Although Daggerfall Unity has been in a playable state since October 2015, yesterday Clayton released the first alpha build, which makes Daggerfall playable from start to finish in Unity. Apart from graphical improvements like widescreen and high-resolution textures, Daggerfall Unity also includes quite a few gameplay enhancements. Movement, which was once handled entirely by the mouse, is now attached to the more intuitive WASD control scheme, freeing up the mouse for looking around with the camera. Where players once attacked by swinging the mouse as if it was the sword or axe in the character’s hand, there’s now an option where a single click of the right mouse button initiates an attack instead. Additional quality of life changes include options to switch the colors of the health and stamina bars—green and red, respectively—to match modern sensibilities and the ability to skip the starting tutorial dungeon.
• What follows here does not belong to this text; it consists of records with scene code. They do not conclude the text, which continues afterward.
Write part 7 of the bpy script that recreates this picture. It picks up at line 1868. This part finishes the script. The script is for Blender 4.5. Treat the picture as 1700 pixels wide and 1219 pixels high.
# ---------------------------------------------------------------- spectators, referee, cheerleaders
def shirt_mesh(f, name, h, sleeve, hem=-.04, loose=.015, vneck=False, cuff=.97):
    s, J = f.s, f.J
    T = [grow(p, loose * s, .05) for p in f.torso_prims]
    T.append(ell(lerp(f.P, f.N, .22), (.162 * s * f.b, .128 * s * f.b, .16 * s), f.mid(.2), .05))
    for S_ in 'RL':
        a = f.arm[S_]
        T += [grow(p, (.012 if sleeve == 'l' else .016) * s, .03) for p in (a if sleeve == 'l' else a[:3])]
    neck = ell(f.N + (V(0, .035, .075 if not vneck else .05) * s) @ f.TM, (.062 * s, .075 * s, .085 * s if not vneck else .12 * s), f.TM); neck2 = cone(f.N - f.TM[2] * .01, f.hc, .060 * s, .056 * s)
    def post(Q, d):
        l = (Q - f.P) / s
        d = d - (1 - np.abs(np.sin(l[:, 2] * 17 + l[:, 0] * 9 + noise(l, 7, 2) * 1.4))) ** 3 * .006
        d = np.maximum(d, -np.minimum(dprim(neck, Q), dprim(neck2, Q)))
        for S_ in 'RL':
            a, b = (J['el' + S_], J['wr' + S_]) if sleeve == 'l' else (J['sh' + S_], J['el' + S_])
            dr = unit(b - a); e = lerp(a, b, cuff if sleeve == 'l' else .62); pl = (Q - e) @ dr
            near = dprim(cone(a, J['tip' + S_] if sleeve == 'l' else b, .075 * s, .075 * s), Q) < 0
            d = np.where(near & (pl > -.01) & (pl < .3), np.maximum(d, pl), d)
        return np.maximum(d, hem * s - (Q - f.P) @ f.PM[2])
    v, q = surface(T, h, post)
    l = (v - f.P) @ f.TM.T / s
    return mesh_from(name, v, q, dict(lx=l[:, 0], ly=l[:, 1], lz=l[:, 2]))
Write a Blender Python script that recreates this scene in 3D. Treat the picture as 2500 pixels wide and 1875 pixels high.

These changes provide an experience that is both nostalgic for the original Daggerfall and refreshing in the way they rejuvenate an aging favorite.

“In some ways alpha doesn’t feel like a big deal,” Clayton wrote on the Daggerfall Unity blog. “We were almost there in June with only a single enchantment effect and a couple of artifact effects remaining. But emotionally I feel that reaching this point really is a huge milestone. It represents the final stages of development are here at long last.”

Daggerfall Unity will remain in alpha as Clayton continues “patching logic errors, polishing systems, and gradually iterating over the game,” but players can check out his progress in the meantime.